━━ MATERIAL PROVIDED ━━

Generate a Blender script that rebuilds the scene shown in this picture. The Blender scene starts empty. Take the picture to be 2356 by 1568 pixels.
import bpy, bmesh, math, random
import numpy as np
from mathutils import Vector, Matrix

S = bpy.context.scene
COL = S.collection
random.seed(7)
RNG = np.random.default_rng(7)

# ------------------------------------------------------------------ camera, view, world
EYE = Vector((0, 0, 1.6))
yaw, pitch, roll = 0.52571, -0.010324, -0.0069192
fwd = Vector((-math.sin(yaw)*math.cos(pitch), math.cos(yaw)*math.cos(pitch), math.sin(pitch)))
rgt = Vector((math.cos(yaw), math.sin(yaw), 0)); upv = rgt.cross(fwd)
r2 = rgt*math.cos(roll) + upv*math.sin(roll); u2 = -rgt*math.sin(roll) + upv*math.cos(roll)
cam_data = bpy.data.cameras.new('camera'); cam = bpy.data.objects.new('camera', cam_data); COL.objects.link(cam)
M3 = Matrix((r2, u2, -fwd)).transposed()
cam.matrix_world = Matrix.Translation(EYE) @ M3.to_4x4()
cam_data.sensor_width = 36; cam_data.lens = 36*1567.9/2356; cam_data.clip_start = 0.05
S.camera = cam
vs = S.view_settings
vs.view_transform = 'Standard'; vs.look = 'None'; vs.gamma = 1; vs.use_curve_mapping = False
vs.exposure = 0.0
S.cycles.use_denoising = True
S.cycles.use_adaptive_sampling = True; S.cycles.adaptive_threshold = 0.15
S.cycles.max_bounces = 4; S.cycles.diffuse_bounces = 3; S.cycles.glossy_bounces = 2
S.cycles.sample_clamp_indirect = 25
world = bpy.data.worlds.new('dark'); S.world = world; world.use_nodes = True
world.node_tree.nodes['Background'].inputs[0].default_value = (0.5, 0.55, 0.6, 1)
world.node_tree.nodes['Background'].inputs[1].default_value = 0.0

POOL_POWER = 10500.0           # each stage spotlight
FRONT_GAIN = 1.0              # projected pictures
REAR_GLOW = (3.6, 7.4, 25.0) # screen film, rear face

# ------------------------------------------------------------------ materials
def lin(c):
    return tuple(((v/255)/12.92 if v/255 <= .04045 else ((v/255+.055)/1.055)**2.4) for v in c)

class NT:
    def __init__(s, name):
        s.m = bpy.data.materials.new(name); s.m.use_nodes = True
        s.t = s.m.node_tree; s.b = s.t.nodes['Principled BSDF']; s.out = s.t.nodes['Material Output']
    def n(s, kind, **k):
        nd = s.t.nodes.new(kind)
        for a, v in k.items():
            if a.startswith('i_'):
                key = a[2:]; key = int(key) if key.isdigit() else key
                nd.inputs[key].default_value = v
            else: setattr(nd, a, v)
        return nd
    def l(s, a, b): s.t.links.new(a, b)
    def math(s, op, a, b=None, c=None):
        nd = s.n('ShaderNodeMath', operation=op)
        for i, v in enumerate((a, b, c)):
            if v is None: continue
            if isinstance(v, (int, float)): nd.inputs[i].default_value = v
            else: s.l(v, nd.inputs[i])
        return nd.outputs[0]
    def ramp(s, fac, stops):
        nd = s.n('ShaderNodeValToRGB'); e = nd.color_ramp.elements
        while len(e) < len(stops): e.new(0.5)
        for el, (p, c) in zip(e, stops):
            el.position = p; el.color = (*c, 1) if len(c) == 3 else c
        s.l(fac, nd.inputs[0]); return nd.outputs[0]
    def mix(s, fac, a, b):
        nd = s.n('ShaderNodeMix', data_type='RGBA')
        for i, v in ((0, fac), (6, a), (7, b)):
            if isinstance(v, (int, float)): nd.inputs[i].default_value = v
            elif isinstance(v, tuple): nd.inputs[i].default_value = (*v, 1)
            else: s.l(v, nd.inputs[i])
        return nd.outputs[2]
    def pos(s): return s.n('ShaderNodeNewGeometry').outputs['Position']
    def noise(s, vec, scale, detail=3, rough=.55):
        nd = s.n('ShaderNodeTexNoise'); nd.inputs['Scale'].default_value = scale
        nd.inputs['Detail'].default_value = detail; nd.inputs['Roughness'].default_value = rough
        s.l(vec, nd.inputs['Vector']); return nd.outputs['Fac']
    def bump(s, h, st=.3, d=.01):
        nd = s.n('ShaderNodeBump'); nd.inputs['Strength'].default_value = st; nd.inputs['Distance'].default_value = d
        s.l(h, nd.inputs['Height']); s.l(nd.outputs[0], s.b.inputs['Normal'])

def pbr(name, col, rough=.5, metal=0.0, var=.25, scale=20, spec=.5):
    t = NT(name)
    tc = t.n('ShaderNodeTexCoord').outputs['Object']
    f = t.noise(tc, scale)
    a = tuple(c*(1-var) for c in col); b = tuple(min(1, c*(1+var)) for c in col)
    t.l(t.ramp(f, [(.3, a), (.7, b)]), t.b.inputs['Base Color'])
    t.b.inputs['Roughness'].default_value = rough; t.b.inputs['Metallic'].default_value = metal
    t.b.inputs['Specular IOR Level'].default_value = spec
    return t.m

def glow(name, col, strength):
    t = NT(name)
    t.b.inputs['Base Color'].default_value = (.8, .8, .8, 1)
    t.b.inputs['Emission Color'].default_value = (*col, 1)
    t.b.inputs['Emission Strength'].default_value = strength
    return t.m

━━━

EXERCISE GOAL: Give back the whole listing, word for word.

IN RESPONSE:
Generate a Blender script that rebuilds the scene shown in this picture. The Blender scene starts empty. Take the picture to be 2356 by 1568 pixels.
import bpy, bmesh, math, random
import numpy as np
from mathutils import Vector, Matrix

S = bpy.context.scene
COL = S.collection
random.seed(7)
RNG = np.random.default_rng(7)

# ------------------------------------------------------------------ camera, view, world
EYE = Vector((0, 0, 1.6))
yaw, pitch, roll = 0.52571, -0.010324, -0.0069192
fwd = Vector((-math.sin(yaw)*math.cos(pitch), math.cos(yaw)*math.cos(pitch), math.sin(pitch)))
rgt = Vector((math.cos(yaw), math.sin(yaw), 0)); upv = rgt.cross(fwd)
r2 = rgt*math.cos(roll) + upv*math.sin(roll); u2 = -rgt*math.sin(roll) + upv*math.cos(roll)
cam_data = bpy.data.cameras.new('camera'); cam = bpy.data.objects.new('camera', cam_data); COL.objects.link(cam)
M3 = Matrix((r2, u2, -fwd)).transposed()
cam.matrix_world = Matrix.Translation(EYE) @ M3.to_4x4()
cam_data.sensor_width = 36; cam_data.lens = 36*1567.9/2356; cam_data.clip_start = 0.05
S.camera = cam
vs = S.view_settings
vs.view_transform = 'Standard'; vs.look = 'None'; vs.gamma = 1; vs.use_curve_mapping = False
vs.exposure = 0.0
S.cycles.use_denoising = True
S.cycles.use_adaptive_sampling = True; S.cycles.adaptive_threshold = 0.15
S.cycles.max_bounces = 4; S.cycles.diffuse_bounces = 3; S.cycles.glossy_bounces = 2
S.cycles.sample_clamp_indirect = 25
world = bpy.data.worlds.new('dark'); S.world = world; world.use_nodes = True
world.node_tree.nodes['Background'].inputs[0].default_value = (0.5, 0.55, 0.6, 1)
world.node_tree.nodes['Background'].inputs[1].default_value = 0.0

POOL_POWER = 10500.0           # each stage spotlight
FRONT_GAIN = 1.0              # projected pictures
REAR_GLOW = (3.6, 7.4, 25.0) # screen film, rear face

# ------------------------------------------------------------------ materials
def lin(c):
    return tuple(((v/255)/12.92 if v/255 <= .04045 else ((v/255+.055)/1.055)**2.4) for v in c)

class NT:
    def __init__(s, name):
        s.m = bpy.data.materials.new(name); s.m.use_nodes = True
        s.t = s.m.node_tree; s.b = s.t.nodes['Principled BSDF']; s.out = s.t.nodes['Material Output']
    def n(s, kind, **k):
        nd = s.t.nodes.new(kind)
        for a, v in k.items():
            if a.startswith('i_'):
                key = a[2:]; key = int(key) if key.isdigit() else key
                nd.inputs[key].default_value = v
            else: setattr(nd, a, v)
        return nd
    def l(s, a, b): s.t.links.new(a, b)
    def math(s, op, a, b=None, c=None):
        nd = s.n('ShaderNodeMath', operation=op)
        for i, v in enumerate((a, b, c)):
            if v is None: continue
            if isinstance(v, (int, float)): nd.inputs[i].default_value = v
            else: s.l(v, nd.inputs[i])
        return nd.outputs[0]
    def ramp(s, fac, stops):
        nd = s.n('ShaderNodeValToRGB'); e = nd.color_ramp.elements
        while len(e) < len(stops): e.new(0.5)
        for el, (p, c) in zip(e, stops):
            el.position = p; el.color = (*c, 1) if len(c) == 3 else c
        s.l(fac, nd.inputs[0]); return nd.outputs[0]
    def mix(s, fac, a, b):
        nd = s.n('ShaderNodeMix', data_type='RGBA')
        for i, v in ((0, fac), (6, a), (7, b)):
            if isinstance(v, (int, float)): nd.inputs[i].default_value = v
            elif isinstance(v, tuple): nd.inputs[i].default_value = (*v, 1)
            else: s.l(v, nd.inputs[i])
        return nd.outputs[2]
    def pos(s): return s.n('ShaderNodeNewGeometry').outputs['Position']
    def noise(s, vec, scale, detail=3, rough=.55):
        nd = s.n('ShaderNodeTexNoise'); nd.inputs['Scale'].default_value = scale
        nd.inputs['Detail'].default_value = detail; nd.inputs['Roughness'].default_value = rough
        s.l(vec, nd.inputs['Vector']); return nd.outputs['Fac']
    def bump(s, h, st=.3, d=.01):
        nd = s.n('ShaderNodeBump'); nd.inputs['Strength'].default_value = st; nd.inputs['Distance'].default_value = d
        s.l(h, nd.inputs['Height']); s.l(nd.outputs[0], s.b.inputs['Normal'])

def pbr(name, col, rough=.5, metal=0.0, var=.25, scale=20, spec=.5):
    t = NT(name)
    tc = t.n('ShaderNodeTexCoord').outputs['Object']
    f = t.noise(tc, scale)
    a = tuple(c*(1-var) for c in col); b = tuple(min(1, c*(1+var)) for c in col)
    t.l(t.ramp(f, [(.3, a), (.7, b)]), t.b.inputs['Base Color'])
    t.b.inputs['Roughness'].default_value = rough; t.b.inputs['Metallic'].default_value = metal
    t.b.inputs['Specular IOR Level'].default_value = spec
    return t.m

def glow(name, col, strength):
    t = NT(name)
    t.b.inputs['Base Color'].default_value = (.8, .8, .8, 1)
    t.b.inputs['Emission Color'].default_value = (*col, 1)
    t.b.inputs['Emission Strength'].default_value = strength
    return t.m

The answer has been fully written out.